▶ [TASK DETAILS]
Repeat the entire listing exactly as written.

Scene modeling code data:
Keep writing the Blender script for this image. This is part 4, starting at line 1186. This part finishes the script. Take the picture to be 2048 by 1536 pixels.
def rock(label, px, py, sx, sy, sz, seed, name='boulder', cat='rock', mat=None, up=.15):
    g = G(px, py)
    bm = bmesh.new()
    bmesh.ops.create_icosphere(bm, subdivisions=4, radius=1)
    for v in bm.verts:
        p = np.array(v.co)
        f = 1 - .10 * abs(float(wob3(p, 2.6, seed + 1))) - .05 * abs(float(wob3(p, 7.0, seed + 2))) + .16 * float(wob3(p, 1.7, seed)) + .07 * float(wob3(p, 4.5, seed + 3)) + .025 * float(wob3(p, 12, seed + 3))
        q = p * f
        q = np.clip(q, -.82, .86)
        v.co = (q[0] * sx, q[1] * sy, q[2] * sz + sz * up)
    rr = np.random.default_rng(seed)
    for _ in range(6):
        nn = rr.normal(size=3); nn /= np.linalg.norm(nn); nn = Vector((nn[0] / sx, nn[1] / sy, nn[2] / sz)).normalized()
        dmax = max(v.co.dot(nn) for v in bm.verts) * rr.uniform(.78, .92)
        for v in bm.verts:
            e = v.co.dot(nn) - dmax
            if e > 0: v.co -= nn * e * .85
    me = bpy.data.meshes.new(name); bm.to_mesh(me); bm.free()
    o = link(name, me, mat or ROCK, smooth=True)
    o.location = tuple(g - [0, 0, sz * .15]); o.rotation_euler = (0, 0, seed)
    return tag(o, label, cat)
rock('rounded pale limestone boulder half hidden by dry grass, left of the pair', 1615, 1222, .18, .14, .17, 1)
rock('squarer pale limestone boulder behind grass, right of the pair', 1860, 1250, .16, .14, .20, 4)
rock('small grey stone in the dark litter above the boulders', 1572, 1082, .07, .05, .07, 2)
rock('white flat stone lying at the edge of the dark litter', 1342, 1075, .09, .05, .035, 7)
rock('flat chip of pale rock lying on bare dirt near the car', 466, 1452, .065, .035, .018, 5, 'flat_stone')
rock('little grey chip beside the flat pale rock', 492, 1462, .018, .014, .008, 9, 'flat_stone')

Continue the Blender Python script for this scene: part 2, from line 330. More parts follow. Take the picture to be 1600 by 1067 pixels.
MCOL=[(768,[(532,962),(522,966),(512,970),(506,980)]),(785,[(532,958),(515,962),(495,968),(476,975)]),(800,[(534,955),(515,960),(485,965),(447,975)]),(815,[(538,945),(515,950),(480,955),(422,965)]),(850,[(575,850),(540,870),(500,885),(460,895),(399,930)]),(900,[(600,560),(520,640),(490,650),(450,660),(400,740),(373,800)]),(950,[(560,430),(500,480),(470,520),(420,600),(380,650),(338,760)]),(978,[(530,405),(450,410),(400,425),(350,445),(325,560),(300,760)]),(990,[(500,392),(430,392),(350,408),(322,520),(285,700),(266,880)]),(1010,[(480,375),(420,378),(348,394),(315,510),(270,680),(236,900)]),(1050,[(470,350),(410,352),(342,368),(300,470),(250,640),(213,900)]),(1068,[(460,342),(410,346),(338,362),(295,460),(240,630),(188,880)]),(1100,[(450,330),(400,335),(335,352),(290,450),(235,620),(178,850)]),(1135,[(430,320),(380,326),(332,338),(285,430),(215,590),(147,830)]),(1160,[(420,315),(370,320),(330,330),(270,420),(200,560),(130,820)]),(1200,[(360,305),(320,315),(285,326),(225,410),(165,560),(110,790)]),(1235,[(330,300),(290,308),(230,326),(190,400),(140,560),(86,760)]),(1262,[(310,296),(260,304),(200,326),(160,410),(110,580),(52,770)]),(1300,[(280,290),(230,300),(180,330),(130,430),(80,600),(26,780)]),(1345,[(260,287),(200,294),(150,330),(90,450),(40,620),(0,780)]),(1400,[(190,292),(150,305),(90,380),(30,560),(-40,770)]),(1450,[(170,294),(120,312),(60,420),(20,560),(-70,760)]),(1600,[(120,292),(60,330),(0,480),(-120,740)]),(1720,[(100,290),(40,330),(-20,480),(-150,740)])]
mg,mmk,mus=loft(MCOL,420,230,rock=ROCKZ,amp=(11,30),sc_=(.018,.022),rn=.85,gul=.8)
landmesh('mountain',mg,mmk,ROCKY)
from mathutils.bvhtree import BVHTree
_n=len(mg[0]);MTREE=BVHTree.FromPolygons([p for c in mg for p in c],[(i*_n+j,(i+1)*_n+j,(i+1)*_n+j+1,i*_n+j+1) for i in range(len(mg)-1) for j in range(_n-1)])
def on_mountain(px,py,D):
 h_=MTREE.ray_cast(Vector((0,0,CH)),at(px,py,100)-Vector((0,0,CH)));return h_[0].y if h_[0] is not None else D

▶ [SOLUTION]
Keep writing the Blender script for this image. This is part 4, starting at line 1186. This part finishes the script. Take the picture to be 2048 by 1536 pixels.
def rock(label, px, py, sx, sy, sz, seed, name='boulder', cat='rock', mat=None, up=.15):
    g = G(px, py)
    bm = bmesh.new()
    bmesh.ops.create_icosphere(bm, subdivisions=4, radius=1)
    for v in bm.verts:
        p = np.array(v.co)
        f = 1 - .10 * abs(float(wob3(p, 2.6, seed + 1))) - .05 * abs(float(wob3(p, 7.0, seed + 2))) + .16 * float(wob3(p, 1.7, seed)) + .07 * float(wob3(p, 4.5, seed + 3)) + .025 * float(wob3(p, 12, seed + 3))
        q = p * f
        q = np.clip(q, -.82, .86)
        v.co = (q[0] * sx, q[1] * sy, q[2] * sz + sz * up)
    rr = np.random.default_rng(seed)
    for _ in range(6):
        nn = rr.normal(size=3); nn /= np.linalg.norm(nn); nn = Vector((nn[0] / sx, nn[1] / sy, nn[2] / sz)).normalized()
        dmax = max(v.co.dot(nn) for v in bm.verts) * rr.uniform(.78, .92)
        for v in bm.verts:
            e = v.co.dot(nn) - dmax
            if e > 0: v.co -= nn * e * .85
    me = bpy.data.meshes.new(name); bm.to_mesh(me); bm.free()
    o = link(name, me, mat or ROCK, smooth=True)
    o.location = tuple(g - [0, 0, sz * .15]); o.rotation_euler = (0, 0, seed)
    return tag(o, label, cat)
rock('rounded pale limestone boulder half hidden by dry grass, left of the pair', 1615, 1222, .18, .14, .17, 1)
rock('squarer pale limestone boulder behind grass, right of the pair', 1860, 1250, .16, .14, .20, 4)
rock('small grey stone in the dark litter above the boulders', 1572, 1082, .07, .05, .07, 2)
rock('white flat stone lying at the edge of the dark litter', 1342, 1075, .09, .05, .035, 7)
rock('flat chip of pale rock lying on bare dirt near the car', 466, 1452, .065, .035, .018, 5, 'flat_stone')
rock('little grey chip beside the flat pale rock', 492, 1462, .018, .014, .008, 9, 'flat_stone')

Continue the Blender Python script for this scene: part 2, from line 330. More parts follow. Take the picture to be 1600 by 1067 pixels.
MCOL=[(768,[(532,962),(522,966),(512,970),(506,980)]),(785,[(532,958),(515,962),(495,968),(476,975)]),(800,[(534,955),(515,960),(485,965),(447,975)]),(815,[(538,945),(515,950),(480,955),(422,965)]),(850,[(575,850),(540,870),(500,885),(460,895),(399,930)]),(900,[(600,560),(520,640),(490,650),(450,660),(400,740),(373,800)]),(950,[(560,430),(500,480),(470,520),(420,600),(380,650),(338,760)]),(978,[(530,405),(450,410),(400,425),(350,445),(325,560),(300,760)]),(990,[(500,392),(430,392),(350,408),(322,520),(285,700),(266,880)]),(1010,[(480,375),(420,378),(348,394),(315,510),(270,680),(236,900)]),(1050,[(470,350),(410,352),(342,368),(300,470),(250,640),(213,900)]),(1068,[(460,342),(410,346),(338,362),(295,460),(240,630),(188,880)]),(1100,[(450,330),(400,335),(335,352),(290,450),(235,620),(178,850)]),(1135,[(430,320),(380,326),(332,338),(285,430),(215,590),(147,830)]),(1160,[(420,315),(370,320),(330,330),(270,420),(200,560),(130,820)]),(1200,[(360,305),(320,315),(285,326),(225,410),(165,560),(110,790)]),(1235,[(330,300),(290,308),(230,326),(190,400),(140,560),(86,760)]),(1262,[(310,296),(260,304),(200,326),(160,410),(110,580),(52,770)]),(1300,[(280,290),(230,300),(180,330),(130,430),(80,600),(26,780)]),(1345,[(260,287),(200,294),(150,330),(90,450),(40,620),(0,780)]),(1400,[(190,292),(150,305),(90,380),(30,560),(-40,770)]),(1450,[(170,294),(120,312),(60,420),(20,560),(-70,760)]),(1600,[(120,292),(60,330),(0,480),(-120,740)]),(1720,[(100,290),(40,330),(-20,480),(-150,740)])]
mg,mmk,mus=loft(MCOL,420,230,rock=ROCKZ,amp=(11,30),sc_=(.018,.022),rn=.85,gul=.8)
landmesh('mountain',mg,mmk,ROCKY)
from mathutils.bvhtree import BVHTree
_n=len(mg[0]);MTREE=BVHTree.FromPolygons([p for c in mg for p in c],[(i*_n+j,(i+1)*_n+j,(i+1)*_n+j+1,i*_n+j+1) for i in range(len(mg)-1) for j in range(_n-1)])
def on_mountain(px,py,D):
 h_=MTREE.ray_cast(Vector((0,0,CH)),at(px,py,100)-Vector((0,0,CH)));return h_[0].y if h_[0] is not None else D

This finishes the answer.